O mesmo se aplica ao uso do cinto. Com raras exceções, muitos de nós não usaram cinto até uns 20 anos atrás. Certamente eu estou entre as exceções sei lá por que. Meus pais tinham mania de cinto, mas não sei qual a razão e infelizmente não tenho mais como perguntar. Lembro que só com uns 11 ou 12 anos é que me deixaram ir para o banco da frente, ainda sempre com cinto. Mas éramos moscas brancas. Lembro que uma vez minha mãe ouviu estoicamente alguém dizer para ela: “como você aguenta andar assim, parecendo a motorista de suas filhas?”. Imagino os mantras que ela deve ter entoado para não responder à grosseria. Talvez só mesmo porque ela achava que era melhor para as pimpolhas.

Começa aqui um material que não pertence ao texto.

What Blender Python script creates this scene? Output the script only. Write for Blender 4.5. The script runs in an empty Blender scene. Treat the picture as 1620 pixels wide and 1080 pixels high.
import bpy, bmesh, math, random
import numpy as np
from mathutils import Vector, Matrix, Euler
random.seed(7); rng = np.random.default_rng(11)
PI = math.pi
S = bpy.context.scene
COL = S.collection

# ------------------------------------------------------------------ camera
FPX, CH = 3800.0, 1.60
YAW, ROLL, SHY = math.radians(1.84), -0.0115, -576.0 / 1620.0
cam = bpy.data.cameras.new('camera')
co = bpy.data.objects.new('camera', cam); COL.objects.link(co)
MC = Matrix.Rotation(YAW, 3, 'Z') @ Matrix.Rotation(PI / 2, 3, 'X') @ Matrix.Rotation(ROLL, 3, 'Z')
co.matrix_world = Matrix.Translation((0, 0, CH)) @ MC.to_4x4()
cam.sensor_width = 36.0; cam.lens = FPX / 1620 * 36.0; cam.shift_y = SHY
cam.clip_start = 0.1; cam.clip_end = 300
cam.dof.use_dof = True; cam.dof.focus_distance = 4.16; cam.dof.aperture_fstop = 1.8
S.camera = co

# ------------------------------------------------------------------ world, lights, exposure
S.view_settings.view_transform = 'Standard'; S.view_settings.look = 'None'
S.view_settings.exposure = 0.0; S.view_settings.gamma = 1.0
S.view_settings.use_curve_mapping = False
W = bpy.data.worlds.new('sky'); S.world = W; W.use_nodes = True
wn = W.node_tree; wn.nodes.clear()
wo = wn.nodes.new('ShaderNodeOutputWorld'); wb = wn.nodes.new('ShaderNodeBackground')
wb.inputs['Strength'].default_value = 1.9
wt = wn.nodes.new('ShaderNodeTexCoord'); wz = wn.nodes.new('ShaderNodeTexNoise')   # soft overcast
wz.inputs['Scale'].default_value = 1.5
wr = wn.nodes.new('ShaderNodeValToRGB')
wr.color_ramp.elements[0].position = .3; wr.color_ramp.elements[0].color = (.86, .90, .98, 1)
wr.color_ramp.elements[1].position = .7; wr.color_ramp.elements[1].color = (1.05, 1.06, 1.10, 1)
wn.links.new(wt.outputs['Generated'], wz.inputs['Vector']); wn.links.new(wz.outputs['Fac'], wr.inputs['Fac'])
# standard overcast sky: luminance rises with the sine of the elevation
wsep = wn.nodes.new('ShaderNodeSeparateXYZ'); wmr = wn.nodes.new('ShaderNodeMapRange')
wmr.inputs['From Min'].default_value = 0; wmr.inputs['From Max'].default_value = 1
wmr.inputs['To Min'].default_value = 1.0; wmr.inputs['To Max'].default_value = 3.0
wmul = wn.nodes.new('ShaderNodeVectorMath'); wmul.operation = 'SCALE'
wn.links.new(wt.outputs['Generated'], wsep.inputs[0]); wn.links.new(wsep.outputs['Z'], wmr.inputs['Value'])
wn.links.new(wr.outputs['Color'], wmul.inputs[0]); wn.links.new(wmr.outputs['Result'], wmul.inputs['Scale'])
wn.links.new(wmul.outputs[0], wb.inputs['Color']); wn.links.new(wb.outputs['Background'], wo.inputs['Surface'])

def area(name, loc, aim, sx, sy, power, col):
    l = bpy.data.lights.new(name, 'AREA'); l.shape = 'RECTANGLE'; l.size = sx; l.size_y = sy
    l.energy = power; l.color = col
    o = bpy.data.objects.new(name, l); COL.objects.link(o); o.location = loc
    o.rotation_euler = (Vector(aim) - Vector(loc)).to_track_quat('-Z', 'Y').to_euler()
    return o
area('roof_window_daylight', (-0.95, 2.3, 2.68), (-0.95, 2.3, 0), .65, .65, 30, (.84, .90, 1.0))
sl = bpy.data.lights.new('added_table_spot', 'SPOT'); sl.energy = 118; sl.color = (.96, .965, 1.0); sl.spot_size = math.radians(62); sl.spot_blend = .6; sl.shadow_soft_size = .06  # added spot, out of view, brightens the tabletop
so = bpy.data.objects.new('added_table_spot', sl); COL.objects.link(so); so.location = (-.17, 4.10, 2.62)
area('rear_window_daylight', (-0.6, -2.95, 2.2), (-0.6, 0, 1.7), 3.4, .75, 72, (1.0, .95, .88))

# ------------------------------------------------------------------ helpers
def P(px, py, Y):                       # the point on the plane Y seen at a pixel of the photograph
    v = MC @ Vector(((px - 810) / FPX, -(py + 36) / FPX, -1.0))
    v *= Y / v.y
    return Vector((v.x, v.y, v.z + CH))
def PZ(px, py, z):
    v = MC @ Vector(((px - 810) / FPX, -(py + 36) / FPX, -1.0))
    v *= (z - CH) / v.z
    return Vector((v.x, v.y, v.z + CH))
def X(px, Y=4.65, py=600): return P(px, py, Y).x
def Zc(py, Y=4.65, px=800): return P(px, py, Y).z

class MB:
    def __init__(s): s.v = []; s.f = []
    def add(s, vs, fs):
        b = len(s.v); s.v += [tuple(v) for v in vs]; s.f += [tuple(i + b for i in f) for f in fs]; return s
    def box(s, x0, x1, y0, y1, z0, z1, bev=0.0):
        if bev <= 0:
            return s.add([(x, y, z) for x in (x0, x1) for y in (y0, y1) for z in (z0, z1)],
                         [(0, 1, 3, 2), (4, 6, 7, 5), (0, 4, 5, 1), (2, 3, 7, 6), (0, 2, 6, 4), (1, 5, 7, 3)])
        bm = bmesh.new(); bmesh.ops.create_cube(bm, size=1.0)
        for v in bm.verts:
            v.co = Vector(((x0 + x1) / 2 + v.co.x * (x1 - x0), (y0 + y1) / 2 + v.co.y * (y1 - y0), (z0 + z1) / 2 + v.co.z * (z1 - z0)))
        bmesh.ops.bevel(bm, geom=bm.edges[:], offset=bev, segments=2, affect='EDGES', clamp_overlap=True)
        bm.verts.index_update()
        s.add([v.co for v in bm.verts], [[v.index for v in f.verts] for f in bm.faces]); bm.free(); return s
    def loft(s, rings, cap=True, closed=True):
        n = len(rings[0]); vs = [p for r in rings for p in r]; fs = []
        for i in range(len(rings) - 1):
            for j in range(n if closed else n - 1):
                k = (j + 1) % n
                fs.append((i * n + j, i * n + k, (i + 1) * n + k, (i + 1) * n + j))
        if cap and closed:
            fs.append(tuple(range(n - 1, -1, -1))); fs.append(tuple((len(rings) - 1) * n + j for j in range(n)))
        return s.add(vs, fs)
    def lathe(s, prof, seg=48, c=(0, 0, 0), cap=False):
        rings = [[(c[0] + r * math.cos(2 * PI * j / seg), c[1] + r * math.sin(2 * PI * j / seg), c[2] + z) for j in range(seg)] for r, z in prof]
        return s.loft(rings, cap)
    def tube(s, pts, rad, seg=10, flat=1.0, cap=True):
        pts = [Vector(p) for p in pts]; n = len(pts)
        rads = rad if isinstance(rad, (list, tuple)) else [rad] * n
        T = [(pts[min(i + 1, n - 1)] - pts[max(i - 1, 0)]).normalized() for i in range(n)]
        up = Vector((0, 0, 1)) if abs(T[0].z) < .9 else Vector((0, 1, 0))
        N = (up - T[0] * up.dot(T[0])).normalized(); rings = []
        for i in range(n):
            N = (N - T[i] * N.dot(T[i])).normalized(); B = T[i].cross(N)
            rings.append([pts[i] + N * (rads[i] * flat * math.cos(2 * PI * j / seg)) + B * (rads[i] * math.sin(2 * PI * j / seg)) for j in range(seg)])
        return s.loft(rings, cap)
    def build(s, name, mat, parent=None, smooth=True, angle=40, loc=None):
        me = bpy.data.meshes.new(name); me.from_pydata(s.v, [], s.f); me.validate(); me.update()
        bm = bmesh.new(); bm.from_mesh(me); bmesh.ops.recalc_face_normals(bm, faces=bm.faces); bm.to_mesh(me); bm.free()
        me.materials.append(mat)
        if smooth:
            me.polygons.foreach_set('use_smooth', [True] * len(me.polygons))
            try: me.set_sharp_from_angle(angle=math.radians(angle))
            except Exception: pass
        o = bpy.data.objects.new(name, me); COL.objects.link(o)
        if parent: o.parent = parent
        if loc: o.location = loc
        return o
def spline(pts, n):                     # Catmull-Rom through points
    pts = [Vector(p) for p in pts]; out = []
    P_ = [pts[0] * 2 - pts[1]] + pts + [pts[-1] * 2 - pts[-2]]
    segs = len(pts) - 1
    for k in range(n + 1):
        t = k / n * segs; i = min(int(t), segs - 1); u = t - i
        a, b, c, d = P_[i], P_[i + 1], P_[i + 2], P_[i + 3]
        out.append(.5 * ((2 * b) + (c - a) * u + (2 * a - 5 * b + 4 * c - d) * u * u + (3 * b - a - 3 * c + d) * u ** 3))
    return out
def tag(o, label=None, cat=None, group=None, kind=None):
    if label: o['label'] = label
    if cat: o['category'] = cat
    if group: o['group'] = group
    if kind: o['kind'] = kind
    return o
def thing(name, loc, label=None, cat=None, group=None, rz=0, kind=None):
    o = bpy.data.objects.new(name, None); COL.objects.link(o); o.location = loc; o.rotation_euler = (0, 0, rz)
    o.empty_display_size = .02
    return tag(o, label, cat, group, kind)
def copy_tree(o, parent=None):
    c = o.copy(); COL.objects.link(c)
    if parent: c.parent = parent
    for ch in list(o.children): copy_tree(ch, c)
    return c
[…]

Provavelmente, daqui a alguns anos nossos descendentes nos achem pouco menos do que bárbaros por andar em veículos “apenas” com airbags, controle de estabilidade, câmera de ré e outros acessórios de segurança. Talvez haverá outros que hoje sequer conseguimos imaginar ou talvez o teletransporte elimine a necessidade de todos eles. E nossos tataratataranetos nos achem irresponsáveis por termos levados seus antecessores nesses veículos tão inseguros. Ou, quiçá, eles mesmos andem a pé carregando galhos de árvore à procura de animais selvagens para matar e garantir o almoço e não estejam nem um pouco preocupados com nossas polêmicas em torno das cadeirinhas e dos cintos de segurança.
Mudando de assunto: Meu amigo motociclista e instrutor de moto Tite Simões tem uma resposta excelente quando alguém que começar a se aventurar nessa modalidade e lhe pergunta:
— Professor Tite, quero começar a andar de moto. O que preciso?
— Lembrar que é vertebrado. E que ossos quebram.